Der Meister ist ja nicht der physische Körper. Er hat einen physischen Körper, um durch ihn zu wirken, aber Er ist das Fleisch gewordene Wort. Der Meister gibt euch eine bewusste Verbindung mit der zum Ausdruck kommenden Gotteskraft – dem Licht und dem Tonstrom. Je mehr ihr euch mit dem Licht und dem Tonprinzip im menschlichen Körper verbindet, wo sie sich offenbaren, um so mehr Leben werdet ihr haben. Leben kommt von Leben, und ihr erhaltet es, wenn ihr empfänglich werdet.

Bei der Initiation werdet ihr mit der Kraft verbunden, durch die Sich Gott zum Ausdruck bringt. Wenn ihr das täglich übt, dann könnt ihr es entwickeln. Gleichzeitig solltet ihr euch selbst prüfen und alle Unvollkommenheiten ausmerzen. Je mehr ihr euch mit dieser Kraft verbindet, desto mehr Liebe, Weisheit und Leben werdet ihr erhalten. Durch Gespräche und Vorträge beginnt ihr, etwas zu begreifen, aber ihr erhaltet es nicht. Verstehen ist eine Sache – doch dieses Sein, dieses Leben zu erlangen, ist eine ganz andere.

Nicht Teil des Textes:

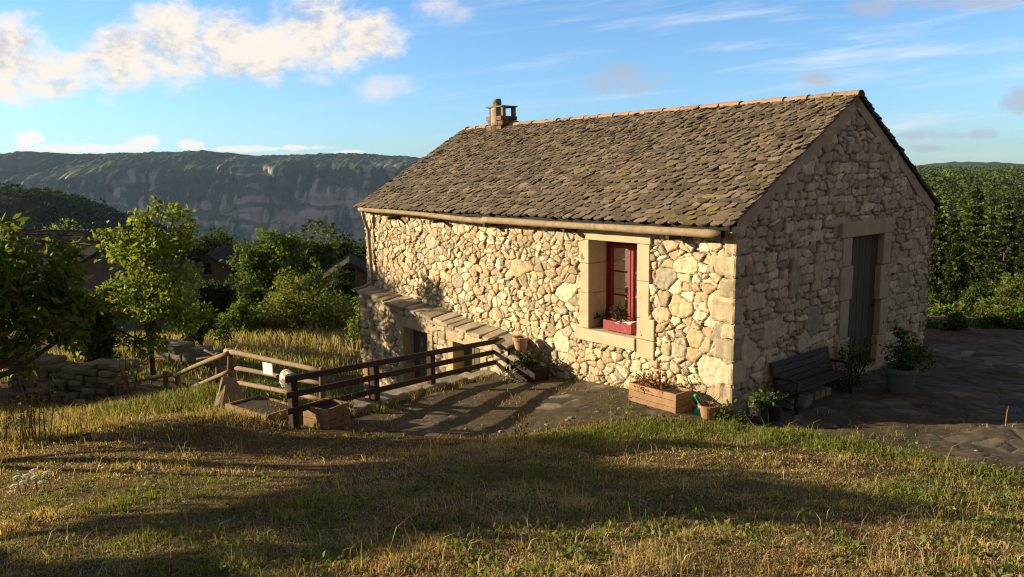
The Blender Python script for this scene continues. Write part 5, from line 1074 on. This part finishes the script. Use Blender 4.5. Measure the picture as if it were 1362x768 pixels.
cir = mt('MULTIPLY', cir, smooth(mt('SUBTRACT', 1., az), .55, .85))
lit = smooth(mt('ADD', mt('MULTIPLY', mt('SUBTRACT', n1, n2), 4.), mt('MULTIPLY', n3, .6)), -.6, .45)
k = .47/SKY_STR
ccol = mix(t, 'MIX', lit, (.66*k, .60*k, .58*k), (1.0*k, .90*k, .78*k)); scol = mix(t, 'MIX', smooth(ax, -.12, .08), (.95*k, .86*k, .86*k), (.50*k, .50*k, .60*k))
skyc = mix(t, 'MULTIPLY', mt('SUBTRACT', 1., smooth(az, .0, .2)), skyc, (.60, .77, .94))
hid = mt('MAXIMUM', smooth(sx.outputs[2], .42, .7), mt('SUBTRACT', 1., smooth(sx.outputs[1], -.15, .25)))      # added grey sheet over the unseen sky overhead and behind, to set shade fill
skyc = mix(t, 'MIX', mt('MULTIPLY', hid, .92), skyc, (.098/SKY_STR, .087/SKY_STR, .076/SKY_STR))
c = mix(t, 'MIX', cir, skyc, (.95*k, .95*k, .98*k))
c = mix(t, 'MIX', mt('MULTIPLY', dlo, front), c, (1.05*k, 1.*k, .94*k)); c = mix(t, 'MIX', mt('MULTIPLY', dsm, front), c, scol); c = mix(t, 'MIX', mt('MULTIPLY', mt('MULTIPLY', dens, .96), front), c, ccol)
L(c, bg.inputs['Color'])
# the air between here and the far plateau
HAZE = .65e-4
me = bpy.data.meshes.new('haze'); bm = bmesh.new(); bmesh.ops.create_cube(bm, size=1)
for v in bm.verts: v.co = Vector((v.co.x*12100, 1500+v.co.y*9100, -150+v.co.z*700))
bm.to_mesh(me); bm.free()
mh = bpy.data.materials.new('air'); tt = nt(mh); oo = N(tt, 'ShaderNodeOutputMaterial'); pvv = N(tt, 'ShaderNodeVolumePrincipled', Density=HAZE, Anisotropy=.2); pvv.inputs['Color'].default_value = (.42, .62, .95, 1); tt.links.new(pvv.outputs[0], oo.inputs['Volume'])
if HAZE: tag(link_mesh('haze', me, mh), kind='stuff')

cam = bpy.data.cameras.new('camera'); co = bpy.data.objects.new('camera', cam); COL.objects.link(co); S.camera = co
cam.sensor_width = 36; cam.lens = 36*F/1362; cam.clip_start = .05; cam.clip_end = 20000
fw = np.array([0, cos(PI_), -sin(PI_)]); u0 = np.array([0, sin(PI_), cos(PI_)]); r0 = np.array([1., 0, 0]); cr_, sr_ = cos(RO), sin(RO)
rt = cr_*r0+sr_*u0; up = cr_*u0-sr_*r0
co.matrix_world = Matrix(((rt[0], up[0], -fw[0], 0), (rt[1], up[1], -fw[1], 0), (rt[2], up[2], -fw[2], EYE), (0, 0, 0, 1)))
S.render.engine = 'CYCLES'; S.cycles.use_denoising = True; S.cycles.denoiser = 'OPENIMAGEDENOISE'; S.cycles.denoising_input_passes = 'RGB_ALBEDO_NORMAL'; S.cycles.denoising_prefilter = 'NONE'; S.cycles.filter_width = 1.1; S.cycles.max_bounces = 6; S.cycles.transparent_max_bounces = 8; S.cycles.volume_bounces = 0
S.view_settings.view_transform = 'Standard'; S.view_settings.look = 'None'; S.view_settings.gamma = 1; S.view_settings.exposure = 1.15; S.view_settings.use_curve_mapping = False
S.render.resolution_x = 1024; S.render.resolution_y = 577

Wie ich euch gestern sagte, ist der Satsang eine Schule, in die ihr nicht nur geht, um etwas über die Spiritualität zu lernen, sondern um sie auch zu erhalten. Zuerst begreift ihr, worum es geht. Dann nehmt ihr durch Empfänglichkeit das Leben in euch auf. Das ist ein sehr weites Gebiet. Wenn ihr euch damit befasst, versteht ihr mehr und mehr und mehr. Über Tausende von Kilometern hinweg seid ihr Ihm ganz nah, wenn ihr empfänglich seid.

Daher hat Kabir gesagt:

Der Meister mag jenseits der sieben Meere leben und der Schüler diesseits – wenn er seine Aufmerksamkeit einfach auf den Meister lenkt, ist er genauso gesegnet, als ob er Ihm ganz nah wäre.

Wenn ich beispielsweise Anträge auf Initiation bekomme, schreibe ich zurück:

Gut, gebt ihm die Meditationsanweisungen.

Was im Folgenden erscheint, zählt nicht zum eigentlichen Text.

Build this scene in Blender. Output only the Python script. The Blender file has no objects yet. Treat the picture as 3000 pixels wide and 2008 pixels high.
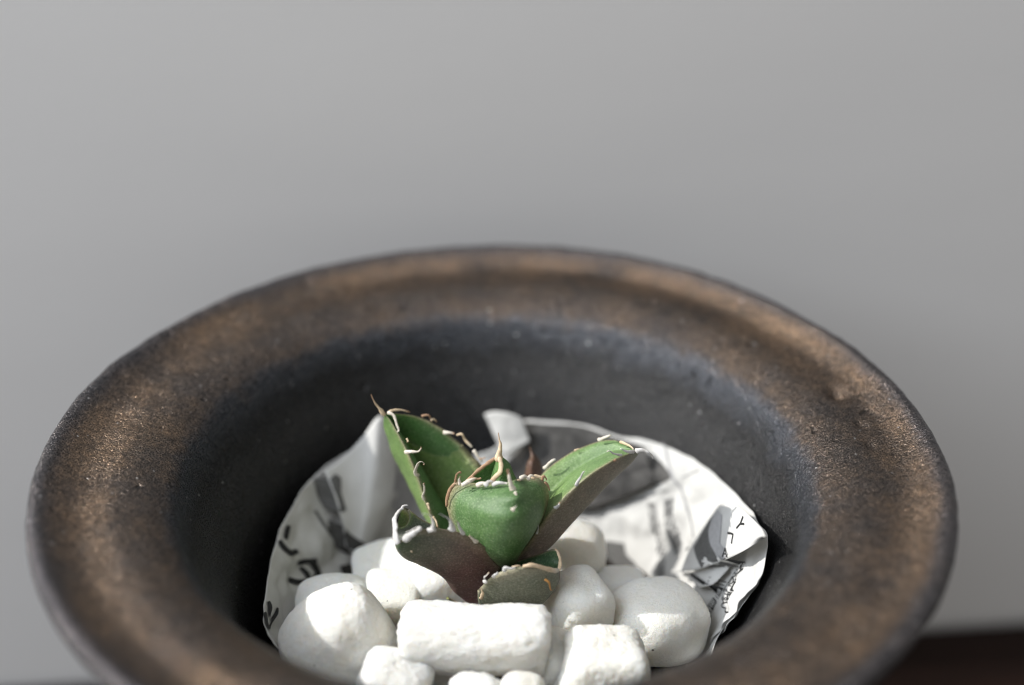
import bpy, bmesh, math, random
from mathutils import Vector, Matrix, noise
from mathutils.bvhtree import BVHTree

scene = bpy.context.scene
COL = scene.collection

# ------------------------------------------------------------------ camera
cam_d = bpy.data.cameras.new('camera')
cam = bpy.data.objects.new('camera', cam_d)
COL.objects.link(cam)
cam.location = (0.0040, -0.26142, 0.17913)
cam.rotation_euler = (math.radians(90 - 30.23), 0, 0)
cam_d.lens = 50
cam_d.sensor_width = 36
cam_d.clip_start = 0.005
cam_d.clip_end = 50
cam_d.dof.use_dof = True
cam_d.dof.focus_distance = 0.322
cam_d.dof.aperture_fstop = 4.0
scene.camera = cam

# ------------------------------------------------------------------ world and lamps
world = bpy.data.worlds.new('World')
scene.world = world
world.use_nodes = True
bg = world.node_tree.nodes['Background']
bg.inputs[0].default_value = (1.0, 0.985, 0.96, 1)
bg.inputs[1].default_value = 0.425

def aim(o, target):
    d = Vector(target) - o.location
    o.rotation_euler = d.to_track_quat('-Z', 'Y').to_euler()

SUN_EL, SUN_AZ = math.radians(37), math.radians(0)
sd = bpy.data.lights.new('sun_beam', 'SPOT')
sd.energy = 640
sd.color = (1.0, 0.97, 0.92)
sd.shadow_soft_size = 0.018
sd.spot_size = math.radians(5.2)
sd.spot_blend = 0.25
so = bpy.data.objects.new('sun_beam', sd)
COL.objects.link(so)
so.location = (-3.2 * math.cos(SUN_EL) * math.cos(SUN_AZ), -3.2 * math.cos(SUN_EL) * math.sin(SUN_AZ), 3.2 * math.sin(SUN_EL) - .02)
aim(so, (0, -0.02, -0.02))

wd = bpy.data.lights.new('window_light', 'AREA')
wd.energy = 23
wd.color = (0.83, 0.90, 1.0)
wd.shape = 'RECTANGLE'
wd.size, wd.size_y = 1.0, 1.2
wo = bpy.data.objects.new('window_light', wd)
COL.objects.link(wo)
wo.location = (-0.98, -0.60, 1.10)
aim(wo, (0, 0, 0))

scene.view_settings.view_transform = 'Standard'
scene.view_settings.look = 'None'
scene.view_settings.exposure = 0
scene.view_settings.gamma = 1
scene.view_settings.use_curve_mapping = False
scene.cycles.use_denoising = True
scene.cycles.diffuse_bounces = 8
scene.cycles.max_bounces = 12
scene.cycles.filter_width = 1.15

# ------------------------------------------------------------------ helpers
def link(name, me, mat=None, parent=None):
    o = bpy.data.objects.new(name, me)
    COL.objects.link(o)
    if mat is not None:
        for m in (mat if isinstance(mat, (list, tuple)) else [mat]):
            me.materials.append(m)
    if parent is not None:
        o.parent = parent
        o.matrix_parent_inverse = Matrix.Translation(-Vector(parent_base(parent)))
    return o

def parent_base(o):
    v = Vector((0, 0, 0))
    while o is not None:
        v += o.location
        o = o.parent
    return v

def mesh(name, verts, faces, smooth=True):
    me = bpy.data.meshes.new(name)
    me.from_pydata([tuple(v) for v in verts], [], faces)
    me.update()
    if smooth:
        for p in me.polygons:
            p.use_smooth = True
    return me

def empty(name, loc):
    o = bpy.data.objects.new(name, None)
    o.empty_display_size = 0.02
    o.location = loc
    COL.objects.link(o)
    return o

def tag(o, label=None, cat=None, group=None, kind=None):
    if label: o['label'] = label
    if cat: o['category'] = cat
    if group: o['group'] = group
    if kind: o['kind'] = kind
    return o

def V(p): return Vector(p)

def cr(pts, n):
    """n samples of a Catmull-Rom curve through 3D points"""
    pts = [Vector(p) for p in pts]
    k = len(pts)
    if k == 1: return [pts[0].copy() for _ in range(n)]
    ext = [2 * pts[0] - pts[1]] + pts + [2 * pts[-1] - pts[-2]]
    out = []
    for i in range(n):
        u = i / (n - 1) * (k - 1)
        j = min(int(u), k - 2)
        t = u - j
        a, b, c, d = ext[j], ext[j + 1], ext[j + 2], ext[j + 3]
        out.append(0.5 * ((2 * b) + (c - a) * t + (2 * a - 5 * b + 4 * c - d) * t * t + (3 * b - a - 3 * c + d) * t ** 3))
    return out

def lerp(a, b, t): return a + (b - a) * t

def fbm(p, scale, oct=4, seed=0.0):
    return noise.fractal(Vector(p) * scale + Vector((seed * 7.3, seed * 3.1, seed * 11.7)), 0.9, 2.1, oct)

def smooth01(a, b, x):
    t = max(0.0, min(1.0, (x - a) / (b - a)))
    return t * t * (3 - 2 * t)

# ------------------------------------------------------------------ materials
def mat_new(name):
    m = bpy.data.materials.new(name)
    m.use_nodes = True
    nt = m.node_tree
    b = nt.nodes['Principled BSDF']
    return m, nt, b

def N(nt, t, **kw):
    n = nt.nodes.new(t)
    for k, v in kw.items():
        if k.startswith('i_'):
            key = k[2:]
            n.inputs[int(key) if key.isdigit() else key.replace('_', ' ')].default_value = v
        else:
            setattr(n, k, v)
    return n

def noise_n(nt, co, scale, detail=4, rough=0.6):
    n = N(nt, 'ShaderNodeTexNoise')
    n.inputs['Scale'].default_value = scale
    n.inputs['Detail'].default_value = detail
    n.inputs['Roughness'].default_value = rough
    nt.links.new(co, n.inputs['Vector'])
    return n.outputs['Fac']

def ramp(nt, fac, stops):
    r = N(nt, 'ShaderNodeValToRGB')
    e = r.color_ramp.elements
    while len(e) < len(stops): e.new(0.5)
    for el, (p, c) in zip(e, stops):
        el.position = p
        el.color = (*c, 1) if len(c) == 3 else c
    nt.links.new(fac, r.inputs[0])
    return r.outputs[0]

def maprange(nt, v, a, b, c=0.0, d=1.0, smooth=False):
    m = N(nt, 'ShaderNodeMapRange')
    if smooth: m.interpolation_type = 'SMOOTHSTEP'
    for i, q in zip((1, 2, 3, 4), (a, b, c, d)): m.inputs[i].default_value = q
    nt.links.new(v, m.inputs[0])
    return m.outputs[0]

def mixc(nt, f, a, b, mode='MIX'):
    m = N(nt, 'ShaderNodeMix')
    m.data_type = 'RGBA'
    m.blend_type = mode
    if isinstance(f, (int, float)): m.inputs[0].default_value = f
    else: nt.links.new(f, m.inputs[0])
    for s, q in ((6, a), (7, b)):
        if isinstance(q, tuple): m.inputs[s].default_value = (*q, 1)
        else: nt.links.new(q, m.inputs[s])
    return m.outputs[2]

def mathn(nt, op, a, b=None):
    m = N(nt, 'ShaderNodeMath')
    m.operation = op
    for s, q in ((0, a), (1, b)):
        if q is None: continue
        if isinstance(q, (int, float)): m.inputs[s].default_value = q
        else: nt.links.new(q, m.inputs[s])
    return m.outputs[0]

def bump(nt, h, strength, dist, normal=None):
    b = N(nt, 'ShaderNodeBump')
    b.inputs['Strength'].default_value = strength
    b.inputs['Distance'].default_value = dist
    nt.links.new(h, b.inputs['Height'])
    if normal is not None: nt.links.new(normal, b.inputs['Normal'])
    return b.outputs[0]

def coords(nt):
    return N(nt, 'ShaderNodeTexCoord').outputs['Object']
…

Die Wort-Kraft stellt die Verbindung her. *Unterliegt nie der Täuschung, dass die Person, welche die Anweisungen übermittelt, der Gebende ist. Sie ist nur das Gefäß, durch das die Anweisungen gegeben werden. Ihr könnt die Initiation selbst Tausende von Kilometern entfernt erhalten, ohne zu irgendjemandem zu gehen, wenn ihr empfänglich werdet. Aber gewöhnlich verstehen das die Menschen nicht. Das ist, warum manche Menschen bevollmächtigt sind, die Initiationsanweisungen zu übermitteln. Tatsächlich wird die Initiation genau in dem Augenblick vollzogen, in dem sie genehmigt wird. (* Die Übersetzung dieses Abschnitts ist an die englischsprachige Erstedition von 1970 angeglichen; Anm. d. Redaktion 2011.) Das macht das Wort in euch oder der Menschliche Pol, in Dem sich das Wort vollkommen offenbart.

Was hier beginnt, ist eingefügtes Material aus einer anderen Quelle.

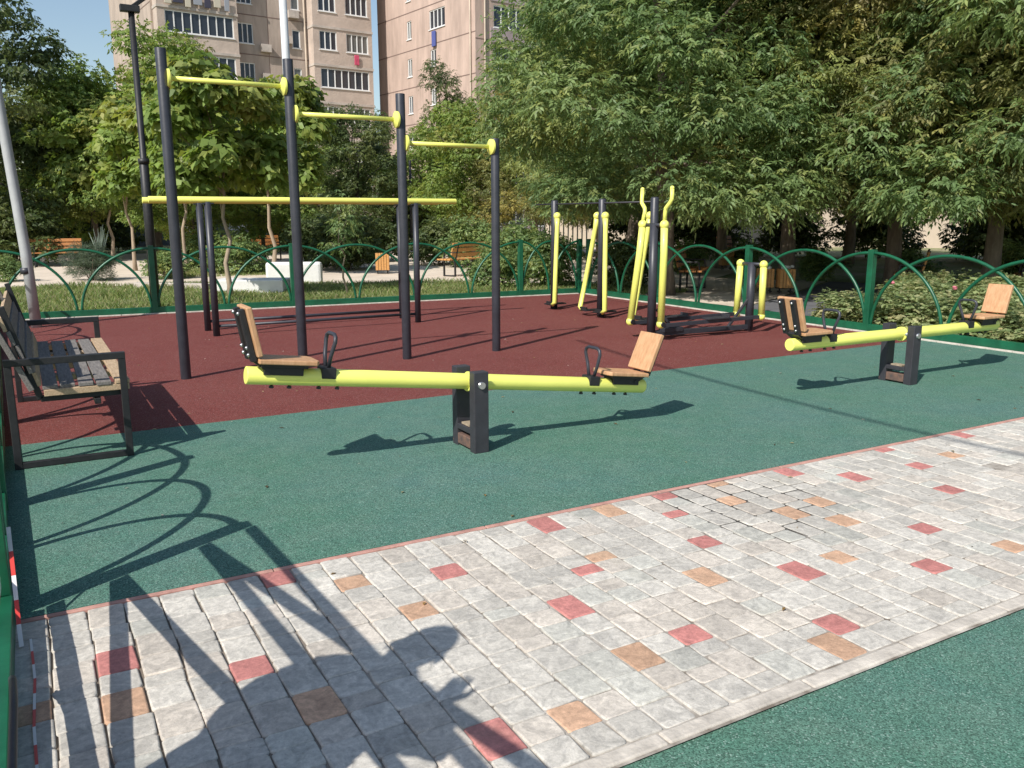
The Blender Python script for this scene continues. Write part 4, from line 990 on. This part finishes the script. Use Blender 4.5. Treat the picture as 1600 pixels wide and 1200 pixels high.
for px, D, wd, hh_, m_, lb in ((178, 50, 3.0, 2.6, 'shed', 'dark blue grey sheet metal shed behind the thin young trunks'), (270, 52, 2.6, 2.5, 'shedlight', 'pale blue grey shed behind the first pull-up post'), (340, 54, 4, 2.4, 'shed', 'dark shed behind the parallel bar posts'), (440, 50, 4, 2.2, 'shedlight', 'grey shed behind the brown benches')):
    x, y = at(px, D); t = thing('garage_shed', lb, 'shed', (x, y, -.05), R(-px * .04))
    b_ = MB().box((0, 0, hh_ / 2), (wd, 3, hh_))
    for k in range(int(wd / .25)): b_.box((-wd / 2 + .12 + k * .25, -1.51, hh_ / 2), (.05, .03, hh_ - .1))
    b_.build('wall', M[m_], t); MB().box((0, 0, hh_ + .06), (wd + .3, 3.3, .1)).build('roof', M['ledge'], t)
t = thing('kiosk_fence', 'whitish barred fence beside a stone pillar behind the bushes', 'fence', (*at(845, 36), -.05), R(-20))
b_ = MB()
for k in range(22): b_.box((-2.2 + k * .2, 0, 1.1), (.05, .04, 2.0))
b_.box((0, 0, .2), (4.5, .05, .06)).box((0, 0, 2.05), (4.5, .05, .06)); b_.build('bars', M['pvc'], t)
MB().box((-1.2, -.2, .6), (.9, .4, 1.2)).build('pillar', M['white'], t, .02)

# ------------------------------------------------------------------ person behind the tape (outside the frame, casts the shadow)
def skin(name, chain, radii, m, parent=None, root=0, edges=None, sub=2):
    me = bpy.data.meshes.new(name); me.from_pydata(chain, edges, []); me.materials.append(m)
    o = bpy.data.objects.new(name, me); COL.objects.link(o); o.parent = parent
    sk = o.modifiers.new('skin', 'SKIN'); sk.use_smooth_shade = True
    for i, r_ in enumerate(radii):
        me.skin_vertices[0].data[i].radius = (r_, r_) if not isinstance(r_, tuple) else r_
    me.skin_vertices[0].data[root].use_root = True
    o.modifiers.new('smooth', 'SUBSURF').levels = sub; o.modifiers['smooth'].render_levels = sub
    return o
t = thing('person', 'person standing behind the barrier tape with one hand raised to the face', 'person', (-.49, 1.65, -.05), R(28.3))
# local +X points along the sun's ground direction; local Y is sideways
sk_ = mat('skin', (.45, .27, .2), .55); cl_ = mat('blue_cotton_shirt', (.12, .16, .26), .9, noise=(12, .2)); tr_ = mat('dark_denim', (.05, .06, .1), .9, noise=(12, .2))
V_ = [(0, 0, .95), (0, 0, 1.12), (0, 0, 1.3), (.0, 0, 1.4), (.0, 0, 1.47), (.01, 0, 1.53), (.02, 0, 1.6), (.02, 0, 1.67), (.02, 0, 1.71),
      (0, .1, .9), (.02, .11, .5), (0, .12, .1), (.09, .13, .06), (0, -.1, .9), (.0, -.11, .5), (0, -.12, .1), (.09, -.13, .06),
      (0, .2, 1.37), (.02, .27, 1.12), (.1, .2, .9), (.14, .16, .83), (0, -.19, 1.37), (.03, -.42, 1.2), (.06, -.29, 1.34), (.07, -.26, 1.39)]
E2 = [(0, 1), (1, 2), (2, 3), (3, 4), (4, 5), (5, 6), (6, 7), (7, 8), (0, 9), (9, 10), (10, 11), (11, 12), (0, 13), (13, 14), (14, 15), (15, 16), (3, 17), (17, 18), (18, 19), (19, 20), (3, 21), (21, 22), (22, 23), (23, 24)]
Rr = [.15, .15, .16, .12, .06, .07, .1, .095, .06, .1, .065, .045, .035, .1, .065, .045, .035, .065, .05, .037, .03, .065, .048, .036, .03]
skin('body', V_, Rr, sk_, t, 0, E2)
skin('shirt', [(0, 0, .92), (0, 0, 1.12), (0, 0, 1.3), (0, 0, 1.4), (0, .2, 1.37), (.02, .265, 1.15), (0, -.19, 1.37), (.025, -.38, 1.22)], [.25, .25, .235, .15, .1, .09, .085, .07], cl_, t, 0, [(0, 1), (1, 2), (2, 3), (3, 4), (4, 5), (3, 6), (6, 7)])
skin('trousers', [(0, 0, .95), (0, .1, .86), (.02, .11, .5), (0, .12, .12), (0, -.1, .86), (0, -.11, .5), (0, -.12, .12)], [.165, .115, .085, .07, .115, .085, .07], tr_, t, 0, [(0, 1), (1, 2), (2, 3), (0, 4), (4, 5), (5, 6)])
for hand, dirs in (((.14, .16, .83), (.25, -.1, -1)), ((.07, -.26, 1.39), (.1, .25, 1))):
    h_ = Vector(hand); d_ = Vector(dirs).normalized(); s_ = d_.cross(Vector((1, 0, 0))).normalized()
    fm = MB()
    for i, (o_, l_) in enumerate(((-.026, .05), (-.009, .057), (.009, .054), (.026, .043))):
        b_ = h_ + d_ * .05 + s_ * o_; fm.tube([b_ - d_ * .03, b_ + d_ * l_ * .5 + Vector((.006, 0, 0)), b_ + d_ * l_ + Vector((.022, 0, 0))], [.0095, .009, .006], 8)
    fm.tube([h_ + s_ * -.02, h_ + s_ * -.05 + d_ * .03, h_ + s_ * -.06 + d_ * .07], [.012, .011, .007], 8)
    fm.ball(h_ + d_ * .03, .042, 10, 8, (.5, 1, 1)); fm.build('hand', sk_, t)
hd = MB().ball((.0, 0, 1.66), .108, 16, 12, (1.02, .9, 1.08)); hd.build('hair', mat('dark_hair', (.03, .02, .015), .7), t)
fc = MB().ball((.108, 0, 1.6), .016, 8, 6, (1, .8, 1.5)); fc.ball((.1, .035, 1.625), .012, 8, 6).ball((.1, -.035, 1.625), .012, 8, 6).ball((.104, 0, 1.565), .018, 8, 6, (.5, 1.3, .4)).ball((.01, .1, 1.61), .026, 8, 6, (.7, .4, 1.2)).ball((.01, -.1, 1.61), .026, 8, 6, (.7, .4, 1.2)); fc.build('face', sk_, t)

Versteht ihr jetzt, was ihr beim Satsang lernt – was ihr durch ihn gewinnt? *Zuerst kommt das Lernen durch Theorie auf dem intellektuellen Level und dann das Erhalten des Brot des Lebens. Das wird eurer Seele Stärke geben. Von der Spirituellen Gesundheit hängt das Leben von beidem, Gemüt und Körper ab. Alle Unvollkommenheiten werden euch verlassen, genau wie alle Kälte euch verlässt, wenn ihr an einem Feuer sitzt. Durch das Hören des Tonstromes werdet ihr zur Wohnstätte aller Tugenden. Durch Hören könnt ihr die Richtung erfassen, in welche ihr gehen müsst. Durch Hören wird euer Inneres Auge geöffnet, damit ihr seht, wohin ihr geht. Es ist schade, dass wir diesen Dingen wenig Zeit widmen und unsere Zeit nur mit unbedeutenden Dingen vergeuden, würde ich sagen. Wenn ihr eine Sache verstanden habt, dann haltet sie ein. Solange ihr noch nicht verstanden habt, wird euch der Satsang helfen. Wenn ihr etwas erhalten habt, dann lebt danach und seid nur in der Gemeinschaft von Einem, Der dieses Leben in Sich hat. Das wird euch einen Auftrieb geben.

Diese Dinge sind zu verstehen und dann zu leben. Durch das Reden über Brot kann euer Hunger nicht gemildert werden, sondern ihr müsst Brot essen.

Das ist, warum Christus sagte:

Ich bin das Brot des Lebens. Dieses Brot des Lebens ist vom Himmel gekommen. Wer auch immer davon nimmt, wird Ewiges Leben haben.

Nehmt davon – Er ist natürlich das Brot des Lebens. Er sagt auch:

Esst mich und trinkt mich.

Was essen? Er ist das Fleisch gewordene Wort. Je mehr ihr mit dem Wort, dem Licht und Ton in euch, in Verbindung kommt und davon esst, umso mehr werdet ihr von dem Brot des Lebens essen.